# What you need to do
Starting at the first line of the listing below, retype each line up to and including the one that contains "sc = bpy.context.scene". Leave pictures out.

# Provided data
-- START --
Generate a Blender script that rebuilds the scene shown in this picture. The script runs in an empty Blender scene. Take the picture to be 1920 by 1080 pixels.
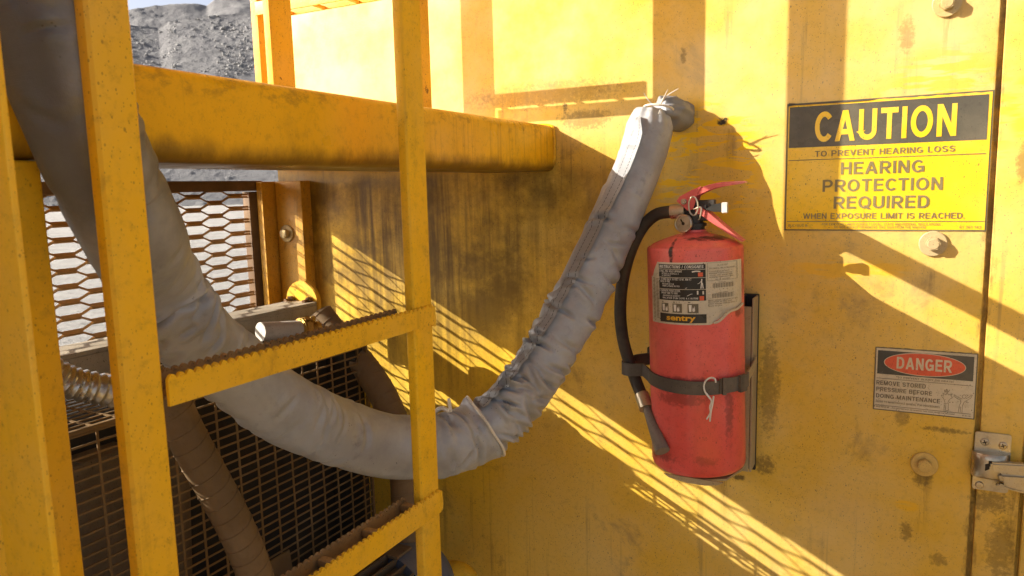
import bpy, bmesh, math, random
from mathutils import Vector, Matrix, noise as mn
random.seed(7)
R = math.radians
sc = bpy.context.scene

# ------------------------------------------------------------------ camera
CR = Vector((0.888, 0.46, -0.024)).normalized()
CF = Vector((-0.459, 0.878, -0.134)).normalized()
CU = CR.cross(CF).normalized()
CR = CF.cross(CU).normalized()
FPX = 1390.0                      # focal length in photo pixels (1920 wide)
D = 1.5                           # camera to steel wall
cam = bpy.data.cameras.new('camera')
cam.sensor_width = 36.0
cam.lens = FPX / 1920 * 36.0
cam.clip_start = 0.02
cam.clip_end = 3000
cam.dof.use_dof = True
cam.dof.focus_distance = 1.4
cam.dof.aperture_fstop = 13.0
camo = bpy.data.objects.new('camera', cam)
sc.collection.objects.link(camo)
camo.matrix_world = Matrix((CR, CU, -CF)).transposed().to_4x4()
sc.camera = camo

# ------------------------------------------------------------------ light
SUN_L = Vector((1.0, 0.606, -0.535)).normalized()      # direction the light travels
sun = bpy.data.lights.new('sun', 'SUN')
sun.energy = 4.6
sun.angle = R(0.25)
sun.color = (1.0, 0.93, 0.82)
suno = bpy.data.objects.new('sun', sun)
sc.collection.objects.link(suno)
suno.rotation_euler = SUN_L.to_track_quat('-Z', 'Y').to_euler()
suno.location = -SUN_L * 20
w = bpy.data.worlds.new('World')
sc.world = w
w.use_nodes = True
wn, wl = w.node_tree.nodes, w.node_tree.links
sky = wn.new('ShaderNodeTexSky')
sky.sky_type = 'NISHITA'
sky.sun_disc = False
sky.sun_elevation = math.asin(-SUN_L.z)
sky.sun_rotation = math.atan2(-SUN_L.x, -SUN_L.y)
sky.air_density = 0.5
sky.dust_density = 4.0
sky.ozone_density = 0.3
bg = wn.get('Background') or wn.new('ShaderNodeBackground')
bg.inputs['Strength'].default_value = 0.12
hs = wn.new('ShaderNodeHueSaturation')            # thin high cloud and dust: a paler sky than the clear model
hs.inputs['Saturation'].default_value = 0.62
wl.new(sky.outputs[0], hs.inputs['Color'])
wl.new(hs.outputs[0], bg.inputs['Color'])
sc.view_settings.view_transform = 'Standard'
sc.view_settings.look = 'None'
sc.view_settings.exposure = 1.34
sc.view_settings.gamma = 1.0

# ------------------------------------------------------------------ survey helpers (photo pixel + known depth -> metres)
def ray(px, py): return CF + CR * ((px - 960) / FPX) - CU * ((py - 540) / FPX)
def PY(px, py, s=0.0):
    d = ray(px, py); return d * ((D - s) / d.y)
def PX(px, py, X):
    d = ray(px, py); return d * (X / d.x)
def PYY(px, py, y):
    d = ray(px, py); return d * (y / d.y)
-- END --
# Exercise output
Generate a Blender script that rebuilds the scene shown in this picture. The script runs in an empty Blender scene. Take the picture to be 1920 by 1080 pixels.
import bpy, bmesh, math, random
from mathutils import Vector, Matrix, noise as mn
random.seed(7)
R = math.radians
sc = bpy.context.scene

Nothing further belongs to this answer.